Friday, February 6, 2009

What the Victorians Didn't Do for Us - Part3

The brickwork of the house provides most of the load bearing structure and carries the weight of the floors and roof down to the footings. The image above shows a typical long cross-section through the house, mirroring the one from the 1898 drawings. Bricks are modular and sized so that they are twice as long as they are wide. In the 19th century there was less standardisation than there is now, and inevitably the bricks on our house are not standard. This poses problems if there is any damage to the bricks since any replacement is not necessarily the right size! Modern bricks are standardised at 215x102x65mm (9x4x3 inches approximately).
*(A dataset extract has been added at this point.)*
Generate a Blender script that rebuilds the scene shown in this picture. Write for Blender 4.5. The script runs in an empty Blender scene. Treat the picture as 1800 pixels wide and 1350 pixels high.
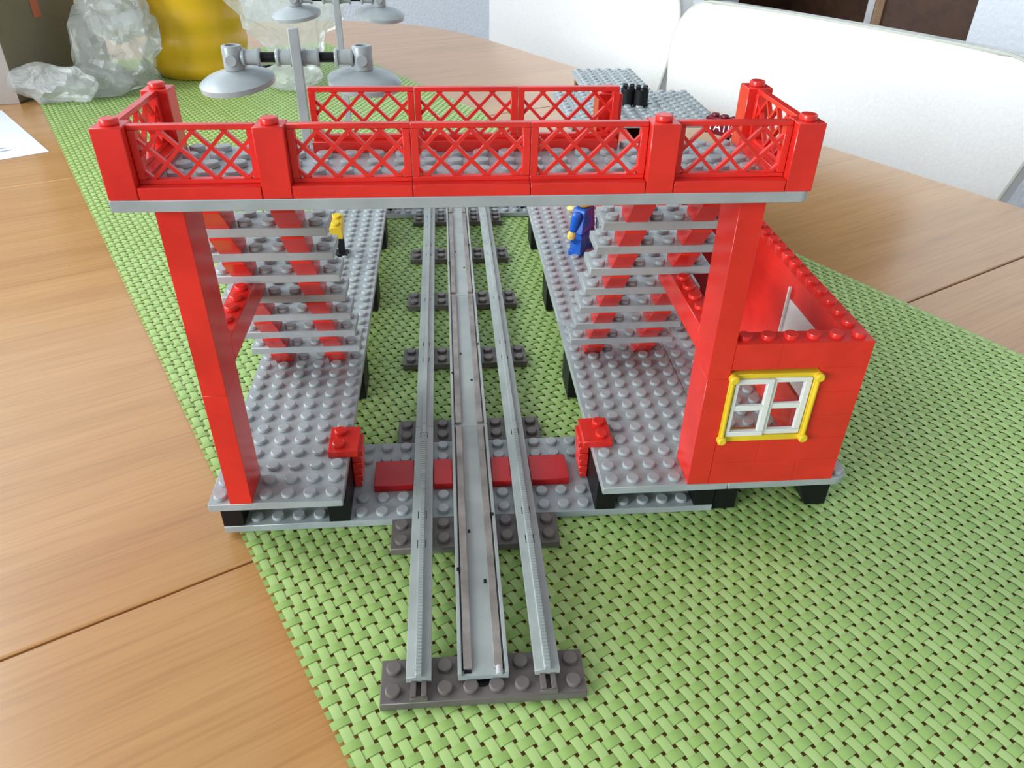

The facade uses 3 or 4 types of standard brick: stock facing bricks for the main walls, slightly rougher ones where the walls are not exposed (such as in the loft on the party walls), red bricks for the brick arches over windows and decorative string coursing (single courses of brick which break up the pattern of the facade), and slightly redder bricks on the front bay.

The bricks are laid 9 inches thick for all the external walls and the party walls between the adjoining terrace. Load-bearing walls on the ground floor are a single half brick thick (4 inches). The coursing is what is called Flemish bond, and there are lots of special bricks which are used to turn corners and ensure that the coursing works. To find out more about bricks, Ibstock offer good technical advice here.

All the windows and doors have stone cills which have been painted white. The rear windows have flat red brick arches over them, and the front ones have stone ones (the structure is actually carried by the timber lintol behind these).

At ground level, where the bricks continue below the slate dpc, they are dressed with a cement render which further protects them from frost and damp.